We were hiding in a hallway that linked two doorways; one led outside and the other led to the main hallway of our school.

I could not detach myself from the razor that she had in her hand. They were all creating a small incision on their wrist. I was curious. I grabbed the razor and created a cut on my left wrist. I felt a small sting, but it felt so good.

This wasn’t the first time I used pain as an escape. I would constantly pinch my body or burn myself in certain parts to just make certain emotions go away. The pain that rushed through my body was exhilarating. It took me to a place where I could only feel pain and nothing else, so when I made that cut on my wrist, my addiction commenced.

Every time I felt like I was emotionally collapsing from my insomnia nights, flashbacks, or life in general, I would close myself in my bathroom and break a shaving razor using the blade to lightly slice my wrist.
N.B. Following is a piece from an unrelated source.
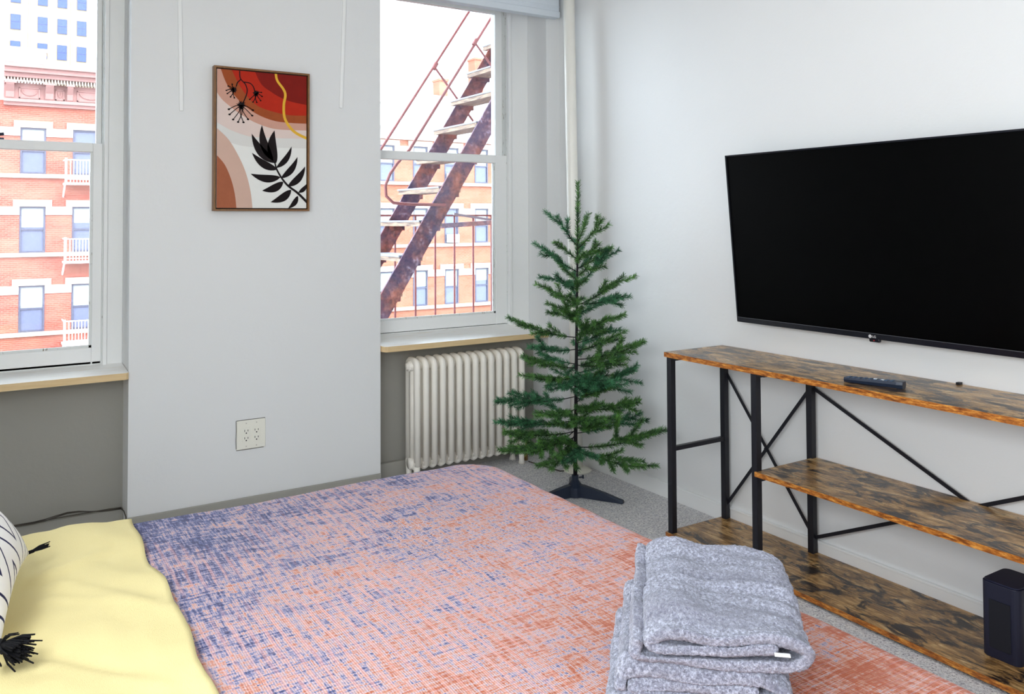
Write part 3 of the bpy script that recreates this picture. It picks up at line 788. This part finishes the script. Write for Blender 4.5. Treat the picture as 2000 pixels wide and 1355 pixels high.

After I was finished ,I threw the evidence away and became friendly with long sleeve shirts and sweaters.

One particular evening stands out though.

I was about 13 years old and I remember having a bad day. My bad days before were worse than today. Memories of my past would come back to me and drop me to my knees.

Luckily, I was alone in my room when a sudden flash back made me tremble. I can’t remember what the memory was, I can only remember what it did to me. I couldn’t breathe. My sight was blurry. I was shaking and sweating. I screamed a silent screamed and rushed to the bathroom. I looked for a shaving razor, but couldn’t find one. I saw a loose razor blade and picked it up. I slashed my wrist without stopping until my wrist was covered in a blanket of crimson red. My tears were like rain showers washing away dirt from the street. I fell on my knees and cried. I cried until my throat was dry. I cried until my eyes were red and swollen. I cried until my stomach ached. I cried until I had nothing else left. I was in there for a long time and no one suspected anything, just how I liked it.

It wasn’t until late that night that my addiction was discovered by my mother. She saw the blood from my sleeve and pulled it up. Tears fled from her and she asked Why?

I said, “Because of him…dad.” I wanted her to know the truth, but her ignorance overcame.

“I know you miss him. He will be with us soon. Don’t cry. Don’t do this anymore.” She caressed my hair.

I stared blankly and didn’t know what to think. No matter what, my truth was meant to stay buried.

“I just miss him.” I responded in a monotone voice.

I lied through my teeth. I lied.

Once again, my truth dwelled in the dark.

My addiction continued and

My wrist became a museum of my bad days.